Mme Fientje Moerman, ministre de l'Économie, de l'Énergie, du Commerce extérieur et de la Politique scientifique. - M. Dewael n'a pas rencontré personnellement les Iraniens qui mènent une action sur le campus de l'ULB, ni ceux de l'UCL, car il ne veut pas céder au chantage, acte inacceptable dans un État de droit démocratique.

Par contre, des contacts écrits et oraux ont eu lieu entre ces personnes et son administration.

Le statut complémentaire dont il est question dans l'accord gouvernemental de juillet 2003 n'est pas d'application en Belgique à l'heure actuelle. Toutefois, pour les cas où la décision du Commissaire général aux réfugiés et aux apatrides recommande une clause de non-reconduite, si cette décision précise que la personne ne peut être reconduite aux frontières du pays qu'elle a fui, l'administration de M. Dewael ne procède pas au rapatriement et cela, jusqu'à ce que le commissaire général rende un nouvel avis.

Par ailleurs, une directive européenne est effectivement à l'examen auprès des États membres quant au statut complémentaire. Dès que cette directive aura été adoptée, il sera procédé à sa mise en oeuvre en Belgique.

Quant au danger que peut présenter, du fait de leur condition féminine, le retour de demandeuses d'asile, M. Dewael tient à rappeler que diverses instances - auxquelles une totale confiance peut être accordée - examinent les demandes d'asile, notamment, le Commissariat général aux réfugiés et aux apatrides, instance indépendante qui, comme cela vient d'être dit, a la possibilité d'introduire une clause de non reconduite dans sa décision si elle estime qu'une personne pourrait courir un danger susceptible de mettre sa vie en danger lors du retour dans son pays d'origine. Dans ce cas, la Belgique ne procède pas à son éloignement.
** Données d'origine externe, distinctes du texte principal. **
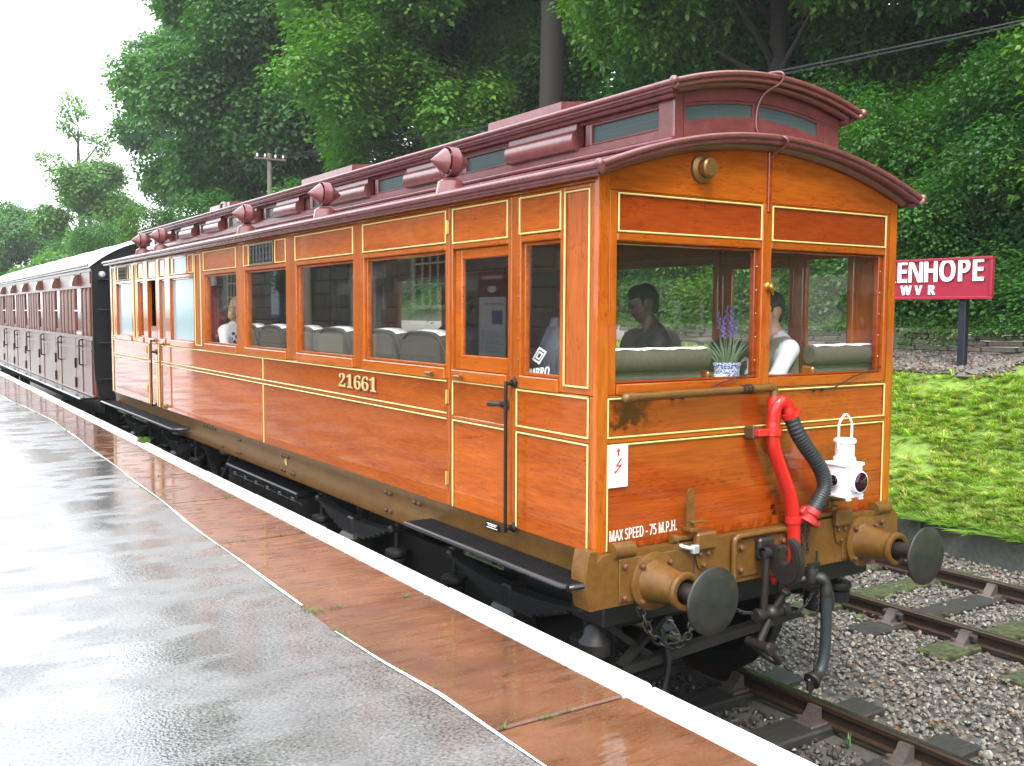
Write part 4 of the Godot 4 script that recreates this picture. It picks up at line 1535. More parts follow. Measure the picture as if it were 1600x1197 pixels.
func build_front() -> void:
	var inx := W - 0.083
	# arched board below the roof
	var arch := PackedVector2Array([Vector2(-inx, 3.125), Vector2(inx, 3.125)])
	for k in 25:
		var x := lerpf(inx, -inx, k / 24.0)
		arch.append(Vector2(x, end_top(x)))
	var s := Shape.new()
	s.prism(arch, 0.06, Transform3D(Basis.IDENTITY, Vector3(0, 0, -0.06)))
	wpart(saloon, "arched_board", s, M.frame0, "arched board below the roof")
	# wide corner boards, the middle pillar and the rails
	wpart(saloon, "post", front_board(-inx, -1.082, 2.06, 3.124, -0.065, 0.002), M.frame_up0)
	wpart(saloon, "post", front_board(1.103, inx, 2.06, 3.124, -0.065, 0.002), M.frame_up1)
	wpart(saloon, "pillar", front_board(-0.02, 0.06, 2.06, 3.124, -0.065, 0.006), M.frame_up2)
	var rows := [[-1.081, -0.021], [0.061, 1.102]]
	var k := 0
	for r in rows:
		var p := wpart(saloon, "panel", front_board(r[0], r[1], 2.908, 3.112, -0.04, -0.007, 0.0), M["panel_deep%d" % k])
		part(p, "moulding", front_beads(r[0], r[1], 2.908, 3.112), M.bead)
		wpart(saloon, "rail", front_board(r[0], r[1], 3.112, 3.124, -0.065, -0.001), M.frame0)
		wpart(saloon, "rail", front_board(r[0], r[1], 2.862, 2.907, -0.065, 0.001), M["frame%d" % k])
		wpart(saloon, "sill", front_board(r[0], r[1], 2.062, 2.118, -0.065, 0.010), M["panel%d" % k])
		# window: frame, pane
		var y0 := 2.119
		var y1 := 2.861
		var f := Shape.new()
		var left: bool = r[0] < 0.0
		var tl := 0.012 if left else 0.012
		var tr := 0.034
		f.span(Vector3(r[0], y0, -0.055), Vector3(r[0] + tl, y1, -0.02), 0.004)
		f.span(Vector3(r[1] - tr, y0, -0.055), Vector3(r[1], y1, -0.02), 0.004)
		f.span(Vector3(r[0] + tl, y1 - 0.012, -0.055), Vector3(r[1] - tr, y1, -0.02), 0.004)
		f.span(Vector3(r[0] + tl, y0, -0.055), Vector3(r[1] - tr, y0 + 0.012, -0.02), 0.004)
		var w := wpart(saloon, "window", f, M.panel_deep1)
		part(w, "pane", span_shape(Vector3(r[0] + tl - 0.002, y0 + 0.010, -0.042), Vector3(r[1] - tr + 0.002, y1 - 0.010, -0.037)), M.glass_end)
		k += 1
	# waist
	wpart(saloon, "waist_rail", front_board(-inx, inx, 2.048, 2.061, -0.06, 0.003), M.frame0)
	var up := wpart(saloon, "panel", front_board(-inx, inx, 1.833, 2.048, -0.04, -0.007, 0.0), M.panel_worn)
	part(up, "moulding", front_beads(-inx, inx, 1.833, 2.047), M.bead)
	wpart(saloon, "waist_rail", front_board(-inx, inx, 1.804, 1.832, -0.04, 0.001), M.frame0)
	# three broad planks below, with fine shrinkage gaps between them
	var planks := [[1.485, 1.803], [1.328, 1.4835], [1.235, 1.3265]]
	for q in 3:
		var pl := wpart(saloon, "plank", front_board(-inx, inx, planks[q][0], planks[q][1], -0.04, -0.006, 0.0015), M.panel_worn)
		if q == 0:
			part(pl, "moulding", front_beads(-inx, inx, 1.236, 1.803, "lrt"), M.bead)
	# conduit batten and the round knob above
	var b := Shape.new()
	b.span(Vector3(0.008, 3.07, -0.002), Vector3(0.036, 3.435, 0.018), 0.004)
	wpart(saloon, "batten", b, M.panel_deep2)
	var kn := Shape.new()
	kn.lathe([Vector2(0.078, 0), Vector2(0.078, 0.02), Vector2(0.06, 0.03), Vector2(0.052, 0.032), Vector2(0.052, 0.075), Vector2(0.044, 0.084), Vector2(0, 0.086)], along(Vector3(-0.505, 3.275, 0), Vector3.BACK), 24)
	wpart(saloon, "lamp_socket_cover", kn, M.bronze)
	var lock := Shape.new()
	lock.lathe([Vector2(0.028, 0), Vector2(0.026, 0.01), Vector2(0.014, 0.016), Vector2(0.014, 0.03), Vector2(0.024, 0.036), Vector2(0.018, 0.05), Vector2(0, 0.054)], along(Vector3(0.03, 2.647, 0.006), Vector3.BACK), 12)
	lock.tube([Vector3(0.03, 2.625, 0.04), Vector3(0.045, 2.60, 0.035)], 0.008, 6)
	wpart(saloon, "brass_catch", lock, M.brass)
	var scr := []
	for q in 5:
		scr.append(Vector3(-0.035, 2.22 + 0.135 * q, -0.02))
		scr.append(Vector3(1.085, 2.22 + 0.135 * q, -0.02))
	screws(scr, 0.006, Vector3.BACK, M.steel, saloon)
	# window stay rods, thin bent wires
	for w in [[-0.62, 0.0], [0.52, 0.0]]:
		var st := Shape.new()
		var x: float = w[0]
		st.tube([Vector3(x, 2.03, 0.012), Vector3(x + 0.09, 2.04, 0.03), Vector3(x + 0.26, 2.10, 0.03), Vector3(x + 0.56, 2.155, 0.012)], 0.0045, 5)
		st.lathe([Vector2(0.012, 0), Vector2(0.01, 0.014), Vector2(0, 0.016)], along(Vector3(x, 2.03, 0.006), Vector3.BACK), 7)
		st.lathe([Vector2(0.012, 0), Vector2(0.01, 0.014), Vector2(0, 0.016)], along(Vector3(x - 0.07, 2.03, 0.006), Vector3.BACK), 7)
		wpart(saloon, "wiper_arm", st, M.iron)
	# painted words on the lowest planks
	var t := text_mesh("MAX SPEED - 75 M.P.H.", 0.082, 0.002, "Droid Sans", 400)
	part(saloon, "speed_lettering", t, M.lettering, "white lettering MAX SPEED - 75 M.P.H.", Transform3D(Basis(Vector3(0, 0, 1), 0.012).scaled(Vector3(0.57, 1, 1)), Vector3(-0.872, 1.318, -0.0035) - saloon.position))
	# electric warning card
	var card := wpart(saloon, "warning_card", span_shape(Vector3(-1.132, 1.575, -0.005), Vector3(-1.0, 1.80, 0.0095), 0.0015), M.white)
	var arrow := Shape.new()
	arrow.prism(PackedVector2Array([Vector2(-0.006, -0.022), Vector2(0.006, -0.022), Vector2(0.006, 0.002), Vector2(0.016, 0.002), Vector2(0, 0.022), Vector2(-0.016, 0.002), Vector2(-0.006, 0.002)]), 0.0015, Transform3D(Basis.IDENTITY, Vector3(-1.066, 1.763, 0.0095)))
	part(card, "arrow", arrow, M.sign_red)
	var bolt := Shape.new()
	var zig := [Vector2(0.022, 0.040), Vector2(-0.014, -0.002), Vector2(0.022, 0.004), Vector2(-0.020, -0.036)]
	for q in 3:
		var d: Vector2 = (zig[q + 1] - zig[q]).orthogonal().normalized() * 0.0042
		bolt.prism(PackedVector2Array([zig[q] - d, zig[q + 1] - d, zig[q + 1] + d, zig[q] + d]), 0.0014 + 0.0002 * q, Transform3D(Basis.IDENTITY, Vector3(-1.066, 1.69, 0.0095)))
	bolt.prism(PackedVector2Array([Vector2(-0.026, -0.042), Vector2(-0.008, -0.034), Vector2(-0.024, -0.022)]), 0.002, Transform3D(Basis.IDENTITY, Vector3(-1.066, 1.69, 0.0095)))
	part(card, "lightning_bolt", bolt, M.sign_red)
	for q in 3:
		part(card, "print_line", span_shape(Vector3(-1.11, 1.612 - 0.010 * q, 0.0095), Vector3(-1.025 - 0.012 * (q % 2), 1.615 - 0.010 * q, 0.0103)), M.print_pink)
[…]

Mme Clotilde Nyssens (CDH). - Je remercie le ministre de sa réponse. Il serait extrêmement utile que ce dernier - ou son représentant - se mette en contact avec ces Iraniens. Lorsqu'un conflit surgit et qu'une solution concrète doit être trouvée, se rendre sur place pour rencontrer les personnes constitue la moindre des choses. Dans un État démocratique, l'usage de la parole est important. Quand on voit les personnes en question, on ne pense pas à un quelconque chantage ! J'admets difficilement ce type de jugement.